▸ **Your objective**: Please find all lines in the data that hold the string "were" and copy them.

(Entries with scene source code)
━━━

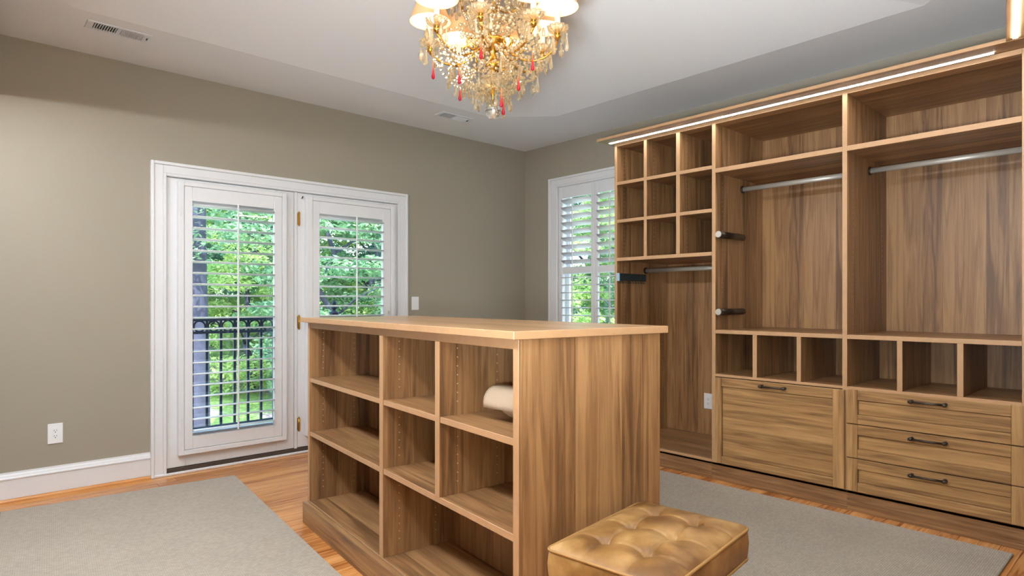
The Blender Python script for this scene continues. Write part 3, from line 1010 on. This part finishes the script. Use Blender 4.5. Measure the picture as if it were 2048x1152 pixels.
# ------------------------------------------------------------------ vents, switch, outlets
def vent(name, cx, cy, ln, wd, label, rz=0):
    t_ = thing(name, label, 'air vent', (cx, cy, H), rz, 'ceiling vents')
    bm = BM()
    w = .018
    box(bm, -ln / 2, ln / 2, -wd / 2, -wd / 2 + w, -.007, -.0005, .002); box(bm, -ln / 2, ln / 2, wd / 2 - w, wd / 2, -.007, -.0005, .002)
    box(bm, -ln / 2, -ln / 2 + .035, -wd / 2 + w, wd / 2 - w, -.007, -.0005, .002); box(bm, ln / 2 - .035, ln / 2, -wd / 2 + w, wd / 2 - w, -.007, -.0005, .002)
    box(bm, -.010, .010, -wd / 2 + w, wd / 2 - w, -.007, -.0005, .002)
    bm.transform(WM_(t_)); finish(bm, 'vent_frame', white_m, t_)
    bm = BM(); box(bm, -ln / 2 + .03, ln / 2 - .03, -wd / 2 + .015, wd / 2 - .015, -.002, -.0002, 0)
    bm.transform(WM_(t_)); finish(bm, 'vent_backing', slot_m, t_)
    for side in (-1, 1):
        n = 9
        x0 = .012; x1 = ln / 2 - .035
        for k in range(n):
            xx = side * (x0 + (x1 - x0) * (k + .5) / n)
            bm = BM(); box(bm, -.0012, .0012, -wd / 2 + w, wd / 2 - w, -.0075, .0075, 0)
            bm.transform(WM_(t_) @ Matrix.Translation((xx, 0, -.0075)) @ Matrix.Rotation(-side * math.radians(38), 4, 'Y'))
            finish(bm, 'slat', white_m, t_)
    bm = BM(); box(bm, ln / 2 - .018, ln / 2 - .012, -.012, .012, -.014, -.006, .001); bm.transform(WM_(t_)); finish(bm, 'vent_lever', grey_m, t_)
vent('ceiling_vent', -3.727, -.520, .315, .125, 'white louvred ceiling vent above the wall left of the doors')
vent('ceiling_vent', -1.295, -.490, .315, .125, 'white louvred ceiling vent behind the chandelier near the corner')

def outlet(cx, cz, label, frame, w=.076, h=.122):
    """frame maps (u, depth, z) to the scene"""
    t_ = thing('wall_outlet', label, 'outlet', frame(cx, 0, cz), 0, 'wall outlets')
    def put(name, u0, u1, d0, d1, z0, z1, m, par, bev=.001):
        a = frame(u0, d0, z0); c = frame(u1, d1, z1)
        bm = BM(); box(bm, a[0], c[0], a[1], c[1], a[2], c[2], bev); return finish(bm, name, m, par)
    pl = put('cover_plate', cx - w / 2, cx + w / 2, .0006, .006, cz - h / 2, cz + h / 2, plate_m, t_, .002)
    put('receptacle', cx - .017, cx + .017, .0062, .0085, cz - .034, cz + .034, plate_m, t_, .002)
    for dz in (-.017, .017):
        for du in (-.006, .006):
            put('slot', cx + du - .0012, cx + du + .0012, .0086, .009, cz + dz - .001, cz + dz + .007, slot_m, t_, 0)
        put('slot', cx - .0025, cx + .0025, .0086, .009, cz + dz - .010, cz + dz - .005, slot_m, t_, 0)
    return t_
fw_ = lambda u, d, z: Vector((u, -d, z))
outlet(-3.968, .373, 'white wall outlet low on the taupe wall left of the doors', fw_)
fr_ = lambda u, d, z: Vector((-.0225 - d, u, z))
outlet(-2.122, .394, 'white outlet in the wooden back of the hanging bay', fr_)
sw = thing('light_switch', 'white rocker light switch on the taupe wall right of the doors', 'light switch', (-1.360, 0, 1.162))
bm = BM(); box(bm, -1.398, -1.322, -.006, -.0006, 1.103, 1.221, .002); finish(bm, 'cover_plate', plate_m, sw)
bm = BM(); box(bm, -1.377, -1.343, -.010, -.0062, 1.128, 1.196, .002); finish(bm, 'rocker', plate_m, sw)

# ------------------------------------------------------------------ chandelier
CX, CY = -2.510, -2.411
ch = thing('crystal_chandelier', 'gilt crystal chandelier with fabric shades and red drops hanging from the tray ceiling', 'chandelier', (CX, CY, 2.948))
C0 = Vector((CX, CY, 0))
FW = Vector((math.sin(YAW), math.cos(YAW), 0)); RT = Vector((math.cos(YAW), -math.sin(YAW), 0))
def cp(lat, dep, z):
    return C0 + RT * lat + FW * dep + Vector((0, 0, z))
def cpol(ang, r, z):     # ang from the camera-facing front, clockwise to the right
    a = math.radians(ang)
    return cp(r * math.sin(a), -r * math.cos(a), z)
bm = BM(); lathe(bm, [(0, 2.948), (.062, 2.946), (.060, 2.930), (.035, 2.912), (.012, 2.905), (0, 2.902)], C0, 20); finish(bm, 'canopy', gold_m, ch)
bm = BM()
for k in range(2):
    z = 2.896 - k * .018
    pts = []
    for j in range(13):
        a = 2 * PI * j / 12
        d = RT if k % 2 else FW
        pts.append(C0 + d * (.008 * math.cos(a)) + Vector((0, 0, z + .014 * math.sin(a))))
    tube(bm, pts, .0022, 6, cap=False)
finish(bm, 'chain', gold_m, ch)
bm = BM()
lathe(bm, [(0, 2.872), (.010, 2.868), (.018, 2.85), (.008, 2.83), (.012, 2.80), (.030, 2.78), (.012, 2.76), (.010, 2.70), (.022, 2.68), (.010, 2.66),
           (.010, 2.58), (.034, 2.565), (.010, 2.55), (.010, 2.47), (.036, 2.460), (.060, 2.445), (.064, 2.430), (.040, 2.405), (.020, 2.385), (.014, 2.35),
           (.030, 2.335), (.040, 2.318), (.022, 2.300), (.010, 2.28), (.010, 2.20), (.016, 2.19), (.006, 2.17), (.004, 2.142), (0, 2.14)], C0, 20)
finish(bm, 'stem', gold_m, ch)
bm = BM(); lathe(bm, [(.020, 2.466), (.027, 2.475), (.036, 2.50), (.041, 2.54), (.047, 2.555), (.043, 2.556), (.037, 2.54), (.032, 2.50), (.022, 2.478)], C0, 28, 14, .10); finish(bm, 'glass_vase', crystal_m, ch)
bm = BM(); lathe(bm, [(.018, 2.70), (.05, 2.705), (.075, 2.73), (.078, 2.74), (.070, 2.735), (.045, 2.712)], C0, 28, 12, .14); finish(bm, 'glass_dish', crystal_m, ch)
bm = BM(); lathe(bm, [(.018, 2.215), (.045, 2.22), (.070, 2.245), (.073, 2.255), (.062, 2.245), (.04, 2.228)], C0, 28, 12, .14); finish(bm, 'glass_dish', crystal_m, ch)
bm = BM(); ball(bm, C0 + Vector((0, 0, 2.100)), .039, 24, 16); 
for f in bm.faces: f.smooth = False
finish(bm, 'crystal_ball', ball_m, ch)

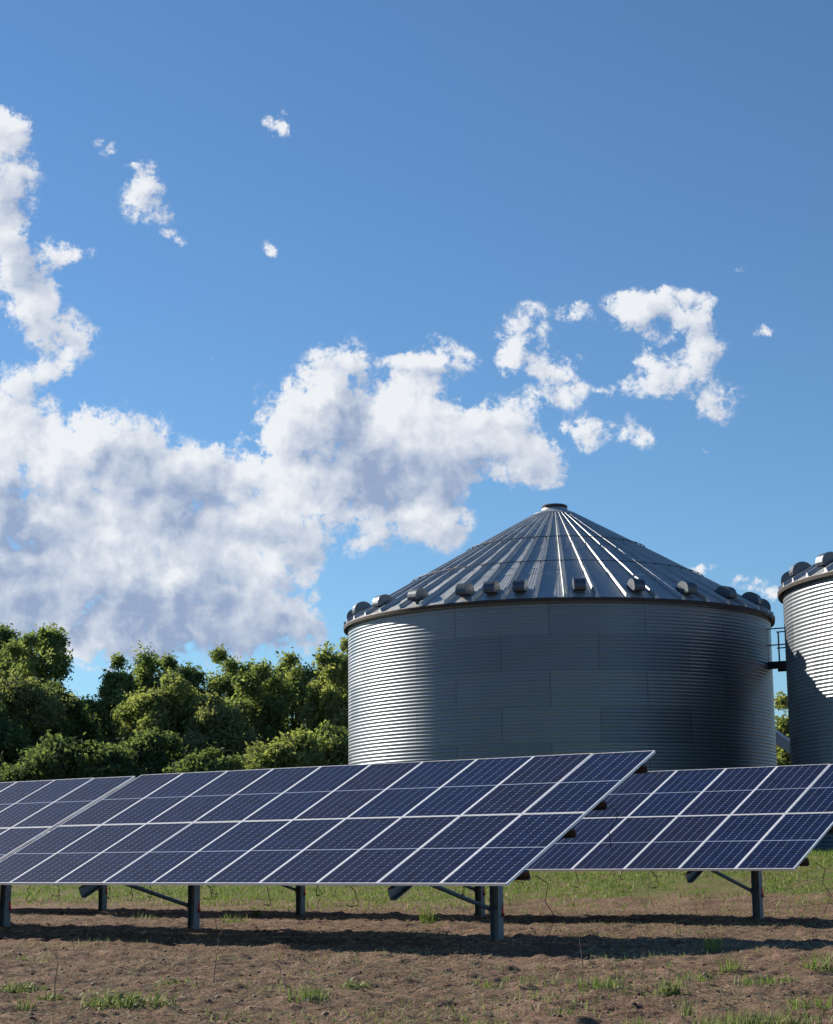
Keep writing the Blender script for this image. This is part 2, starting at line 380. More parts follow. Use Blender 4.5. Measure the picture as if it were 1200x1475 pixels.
# ------------------------------------------------------------ one table of twenty modules
TILT = R(25.25); CT, ST = math.cos(TILT), math.sin(TILT); LOW = .82; PITCHW = 1.012; SLOPE = 4.10
def up(x, s, d=0.0): return (x, s*CT-d*ST, LOW+s*ST+d*CT)      # d: above the glass plane
def module_meshes():
    f = MB(); e = .012; h = .035
    f.box(0, MW, 0, e, -h, 0); f.box(0, MW, ML-e, ML, -h, 0); f.box(0, e, e, ML-e, -h, 0); f.box(MW-e, MW, e, ML-e, -h, 0)
    f.box(e, MW-e, e, ML-e, -.012, -.006)
    me = mesh('solar_module', f.V, f.F, mats=[M_FRAME, M_BACK], mi=[0]*24+[1]*6)
    g = MB(); g.box(e, MW-e, e, ML-e, -.0055, -.0025)
    return me, mesh('cell_glass', g.V, g.F, M_CELLS)
ME_MOD, ME_GLASS = module_meshes()
def make_table():
    rnd = random.Random(3)
    root = empty('solar_array_table', (0, 0, 0))
    for j in range(2):
        for k in range(10):
            mo = link('solar_module', ME_MOD, root, up(k*PITCHW, j*(ML+.02))); mo.rotation_euler = (TILT, 0, 0)
            mo.delta_rotation_euler = (R(rnd.uniform(-.08, .08)), R(rnd.uniform(-.10, .10)), 0)
            link('cell_glass', ME_GLASS, mo)
    cprof = [(-.03, 0), (.03, 0), (.03, -.016), (-.022, -.016), (-.022, -.10), (.03, -.10), (.03, -.116), (-.03, -.116)]
    for s in (.42, 1.62, 2.48, 3.68):
        m = MB(); m.prism(cprof, up(-.03, s, -.037), up(10*PITCHW+.03, s, -.037), up=(0, -ST, CT)); m.build('purlin', M_PURLIN, root)
    for xk in (2.32, 8.05):
        X = xk*PITCHW
        m = MB(); a = up(X, .15, -.155-.002); b_ = up(X, 3.95, -.155-.002)
        m.prism([(-.045, 0), (.045, 0), (.045, -.012), (-.033, -.012), (-.033, -.15), (.045, -.15), (.045, -.162), (-.045, -.162)], a, b_, up=(0, -ST, CT)); m.build('rafter', M_STEEL, root)
        yp = 2.60; zt = LOW + (yp/CT)*ST - .20
        m = MB(); w, fl, tt = .062, .072, .009     # H-pile
        m.box(X-fl+tt, X+fl-tt, yp-.004, yp+.004, -.9, zt); m.box(X-fl, X-fl+tt, yp-w, yp+w, -.9, zt); m.box(X+fl-tt, X+fl, yp-w, yp+w, -.9, zt)
        po = m.build('post', M_STEEL, root)
        m = MB(); m.box(X+fl+.001, X+fl+.004, yp+.02, yp+.06, .36, .47); m.box(X+fl+.001, X+fl+.03, yp+.03, yp+.045, .31, .37); m.build('ribbon', M_RED, po)
        m = MB(); A = Vector((X-fl-.02, yp-.02, .42)); B = Vector(up(X-fl-.02, .75, -.27))
        m.tube([A, B], .032, 8); m.build('brace', M_STEEL, root)
        m = MB(); m.box(X-fl-.035, X-fl-.002, yp-.045, yp+.045, .37, .47); m.build('bracket', M_STEEL, root)
    # module leads hanging below the panels
    m = MB()
    def drop(x, s, L, w):
        a = Vector(up(x, s, -.05)); pts = [a]
        for i in range(1, 9):
            t = i/8; pts.append(a+Vector((w*math.sin(t*3.1)+rnd.uniform(-.03, .03), rnd.uniform(-.02, .02), -L*math.sin(t*math.pi*.62)/.93)))
        m.tube(pts, .006, 5)
    for x in (.5, 1.25, 1.6, 2.9, 3.4, 3.75, 4.7, 5.1, 5.9, 6.9, 7.3, 9.2): drop(x+rnd.uniform(-.1, .1), .25, rnd.uniform(.18, .38), rnd.uniform(-.25, .3))
    for x in (.6, 2.4, 5.9, 8.7): drop(x, 2.2, rnd.uniform(.5, .9), rnd.uniform(-.4, .4))
    m.tube([up(10.12+.13, .42, -.1), up(10.12+.30, .40, -.2), up(10.12+.22, .35, -.42), up(10.12+.34, .3, -.60), up(10.12+.2, .2, -.85)], .006, 5)
    m.tube([up(10.12+.1, 2.48, -.1), up(10.12+.24, 2.40, -.2), up(10.12+.16, 2.2, -.35), up(10.12+.26, 2.0, -.5)], .006, 5)
    m.tube([up(0, 2.05, -.06), up(5, 2.05, -.075), up(10.12, 2.05, -.06)], .009, 5)
    m.build('cable', M_CABLE, root)
    return root
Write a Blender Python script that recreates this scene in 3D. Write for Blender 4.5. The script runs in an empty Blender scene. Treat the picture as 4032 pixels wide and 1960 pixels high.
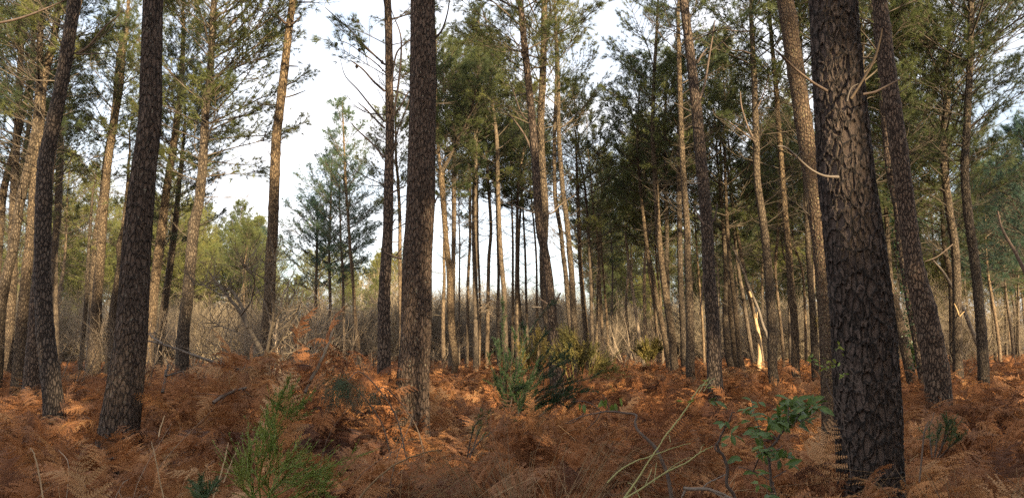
import bpy, math, random
import numpy as np
from mathutils import Vector
# ------------------------------------------------------------------ camera, world, sun, exposure
S = bpy.context.scene
COL = S.collection
FPX, CX, CY, EYE = 3046.0, 2016.0, 980.0, 1.7          # focal length in photograph pixels, its centre, eye height
PITCH = math.atan((1370 - 980) / FPX)
cam = bpy.data.objects.new('camera', bpy.data.cameras.new('camera'))
COL.objects.link(cam); S.camera = cam
cam.location = (0, 0, EYE); cam.rotation_euler = (math.pi / 2 + PITCH, 0, 0)
cam.data.sensor_width = 36; cam.data.lens = 36 * FPX / 4032
cam.data.clip_start = 0.05; cam.data.clip_end = 3000
SUN_ELEV, SUN_AZ = math.radians(17), math.radians(152)   # azimuth clockwise from +Y (straight ahead)
TOSUN = np.array([math.sin(SUN_AZ) * math.cos(SUN_ELEV), math.cos(SUN_AZ) * math.cos(SUN_ELEV), math.sin(SUN_ELEV)])
sun = bpy.data.objects.new('sun', bpy.data.lights.new('sun', 'SUN'))
COL.objects.link(sun)
sun.rotation_euler = Vector(TOSUN).to_track_quat('Z', 'Y').to_euler()
sun.data.energy = 5.0; sun.data.angle = math.radians(0.6); sun.data.color = (1.0, 0.80, 0.50)
S.view_settings.view_transform = 'Standard'; S.view_settings.look = 'None'
S.view_settings.exposure = 1.75; S.view_settings.gamma = 1.0
W = bpy.data.worlds.new('World'); S.world = W; W.use_nodes = True
nt = W.node_tree; nt.nodes.clear()
def N(nt, t, **k):
    n = nt.nodes.new(t)
    for a, v in k.items(): setattr(n, a, v)
    return n
sky = N(nt, 'ShaderNodeTexSky', sky_type='NISHITA', sun_disc=False, sun_elevation=SUN_ELEV, sun_rotation=SUN_AZ, air_density=1.0, dust_density=1.5)
tc = N(nt, 'ShaderNodeTexCoord'); mp = N(nt, 'ShaderNodeMapping'); mp.inputs['Scale'].default_value = (1, 1, 2.6)
nz = N(nt, 'ShaderNodeTexNoise'); nz.inputs['Scale'].default_value = 2.2; nz.inputs['Detail'].default_value = 6; nz.inputs['Distortion'].default_value = .6
cr = N(nt, 'ShaderNodeValToRGB'); cr.color_ramp.elements[0].position = .36; cr.color_ramp.elements[1].position = .62
cr.color_ramp.elements[0].color = (.34,.34,.34,1); cr.color_ramp.elements[1].color = (.95,.95,.95,1)
mx = N(nt, 'ShaderNodeMixRGB'); mx.inputs['Color2'].default_value = (6.2, 6.15, 6.3, 1)
bg = N(nt, 'ShaderNodeBackground'); bg.inputs['Strength'].default_value = 0.085
wo = N(nt, 'ShaderNodeOutputWorld')
L = nt.links.new
L(tc.outputs['Generated'], mp.inputs['Vector']); L(mp.outputs['Vector'], nz.inputs['Vector']); L(nz.outputs['Fac'], cr.inputs['Fac'])
L(cr.outputs['Color'], mx.inputs['Fac']); L(sky.outputs['Color'], mx.inputs['Color1']); L(mx.outputs['Color'], bg.inputs['Color']); L(bg.outputs['Background'], wo.inputs['Surface'])
S.cycles.max_bounces = 5; S.cycles.diffuse_bounces = 3; S.cycles.glossy_bounces = 1; S.cycles.transmission_bounces = 2
S.cycles.use_denoising = False; S.cycles.caustics_reflective = False; S.cycles.caustics_refractive = False

rng = np.random.default_rng(7)
def at(sx, sy, Y):
    """the point at forward distance Y that the photograph shows at (sx, sy); and its distance along the optical axis"""
    u, v = (sx - CX) / FPX, (CY - sy) / FPX
    dy = math.cos(PITCH) - v * math.sin(PITCH); dz = math.sin(PITCH) + v * math.cos(PITCH)
    t = Y / dy
    return np.array([u * t, Y, EYE + dz * t]), t
# ------------------------------------------------------------------ materials
def mat(name):
    m = bpy.data.materials.new(name); m.use_nodes = True; m.node_tree.nodes.clear(); return m, m.node_tree
def ramp(nt, stops):
    r = N(nt, 'ShaderNodeValToRGB'); e = r.color_ramp.elements
    while len(e) < len(stops): e.new(.5)
    for el, (p, c) in zip(e, stops): el.position = p; el.color = (*c, 1)
    return r
def mathn(nt, op, a, b=None, c=None):
    n = N(nt, 'ShaderNodeMath', operation=op)
    for i, v in enumerate((a, b, c)):
        if v is None: continue
        if isinstance(v, (int, float)): n.inputs[i].default_value = v
        else: nt.links.new(v, n.inputs[i])
    return n.outputs[0]
def bark_mat(name, scale, depth, crack, plate, plate2, lichen=0.0, disp=False, zs=.34, lichcol=(.26, .28, .21), upper=None):
    m, nt = mat(name); L = nt.links.new
    tc = N(nt, 'ShaderNodeTexCoord'); oi = N(nt, 'ShaderNodeObjectInfo')
    off = N(nt, 'ShaderNodeVectorMath', operation='SCALE'); off.inputs[0].default_value = (17, 31, 23); L(oi.outputs['Random'], off.inputs['Scale'])
    add = N(nt, 'ShaderNodeVectorMath', operation='ADD'); L(tc.outputs['Object'], add.inputs[0]); L(off.outputs[0], add.inputs[1])
    mp = N(nt, 'ShaderNodeMapping'); mp.inputs['Scale'].default_value = (1, 1, zs); L(add.outputs[0], mp.inputs['Vector'])
    wn = N(nt, 'ShaderNodeTexNoise'); wn.inputs['Scale'].default_value = scale * .9; wn.inputs['Detail'].default_value = 3; L(mp.outputs[0], wn.inputs['Vector'])
    ws = N(nt, 'ShaderNodeVectorMath', operation='SCALE'); L(wn.outputs['Color'], ws.inputs[0]); ws.inputs['Scale'].default_value = 1.1 / scale
    wa = N(nt, 'ShaderNodeVectorMath', operation='ADD'); L(mp.outputs[0], wa.inputs[0]); L(ws.outputs[0], wa.inputs[1])
    vo = N(nt, 'ShaderNodeTexVoronoi', feature='DISTANCE_TO_EDGE'); vo.inputs['Scale'].default_value = scale; L(wa.outputs[0], vo.inputs['Vector'])
    vc = N(nt, 'ShaderNodeTexVoronoi', feature='F1'); vc.inputs['Scale'].default_value = scale; L(wa.outputs[0], vc.inputs['Vector'])
    fn = N(nt, 'ShaderNodeTexNoise'); fn.inputs['Scale'].default_value = scale * 5; fn.inputs['Detail'].default_value = 5; fn.inputs['Roughness'].default_value = .65; L(add.outputs[0], fn.inputs['Vector'])
    big = N(nt, 'ShaderNodeTexNoise'); big.inputs['Scale'].default_value = 1.7; big.inputs['Detail'].default_value = 3; L(add.outputs[0], big.inputs['Vector'])
    edge = N(nt, 'ShaderNodeMapRange', interpolation_type='SMOOTHSTEP'); edge.inputs['From Max'].default_value = .24; L(vo.outputs['Distance'], edge.inputs['Value'])
    h = mathn(nt, 'MULTIPLY_ADD', fn.outputs['Fac'], .55, edge.outputs[0])
    pc = ramp(nt, [(.25, plate), (.8, plate2)]); L(mathn(nt, 'ADD', mathn(nt, 'MULTIPLY', vc.outputs['Color'], .45), mathn(nt, 'MULTIPLY', big.outputs['Fac'], .6)), pc.inputs['Fac'])
    col = pc.outputs['Color']
    if upper:
        sp = N(nt, 'ShaderNodeSeparateXYZ'); L(tc.outputs['Object'], sp.inputs[0])
        mr = N(nt, 'ShaderNodeMapRange'); mr.inputs['From Min'].default_value = 1.5; mr.inputs['From Max'].default_value = 9; L(sp.outputs['Z'], mr.inputs['Value'])
        mu = N(nt, 'ShaderNodeMixRGB'); L(mr.outputs[0], mu.inputs['Fac']); L(col, mu.inputs['Color1']); mu.inputs['Color2'].default_value = (*upper, 1); col = mu.outputs[0]
    mf = N(nt, 'ShaderNodeMixRGB', blend_type='MULTIPLY'); mf.inputs['Fac'].default_value = .8; L(col, mf.inputs['Color1'])
    fr = ramp(nt, [(.3, (.45, .45, .45)), (.7, (1.25, 1.25, 1.25))]); L(fn.outputs['Fac'], fr.inputs['Fac']); L(fr.outputs[0], mf.inputs['Color2'])
    mc = N(nt, 'ShaderNodeMixRGB'); L(edge.outputs[0], mc.inputs['Fac']); mc.inputs['Color1'].default_value = (*crack, 1); L(mf.outputs[0], mc.inputs['Color2'])
    col = mc.outputs[0]
    if lichen:
        ln = N(nt, 'ShaderNodeTexNoise'); ln.inputs['Scale'].default_value = scale * 1.1; ln.inputs['Detail'].default_value = 4; ln.inputs['Roughness'].default_value = .7; L(add.outputs[0], ln.inputs['Vector'])
        lr = ramp(nt, [(.68 - lichen, (0, 0, 0)), (.72 - lichen, (1, 1, 1))]); L(ln.outputs['Fac'], lr.inputs['Fac'])
        lm = N(nt, 'ShaderNodeMixRGB'); L(mathn(nt, 'MULTIPLY', lr.outputs[0], edge.outputs[0]), lm.inputs['Fac']); L(col, lm.inputs['Color1']); lm.inputs['Color2'].default_value = (*lichcol, 1); col = lm.outputs[0]
    # every tree has a tint of its own
    hs = N(nt, 'ShaderNodeHueSaturation'); L(col, hs.inputs['Color']); L(mathn(nt, 'MULTIPLY_ADD', oi.outputs['Random'], .5, .78), hs.inputs['Value']); L(mathn(nt, 'MULTIPLY_ADD', oi.outputs['Random'], .3, .85), hs.inputs['Saturation'])
    b = N(nt, 'ShaderNodeBsdfPrincipled'); b.inputs['Roughness'].default_value = .85; b.inputs['Specular IOR Level'].default_value = .25; L(hs.outputs[0], b.inputs['Base Color'])
    out = N(nt, 'ShaderNodeOutputMaterial'); L(b.outputs[0], out.inputs['Surface'])
    if disp:
        d = N(nt, 'ShaderNodeDisplacement'); d.inputs['Scale'].default_value = depth; d.inputs['Midlevel'].default_value = .9; L(h, d.inputs['Height']); L(d.outputs[0], out.inputs['Displacement'])
        m.displacement_method = 'BOTH'
    else:
        bu = N(nt, 'ShaderNodeBump'); bu.inputs['Distance'].default_value = depth; bu.inputs['Strength'].default_value = 1; L(h, bu.inputs['Height']); L(bu.outputs[0], b.inputs['Normal'])
    return m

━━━

▸ **Full solution**:
The Blender Python script for this scene continues. Write part 3, from line 1010 on. This part finishes the script. Use Blender 4.5. Measure the picture as if it were 2048x1152 pixels.
Keep writing the Blender script for this image. This is part 2, starting at line 380. More parts follow. Use Blender 4.5. Measure the picture as if it were 1200x1475 pixels.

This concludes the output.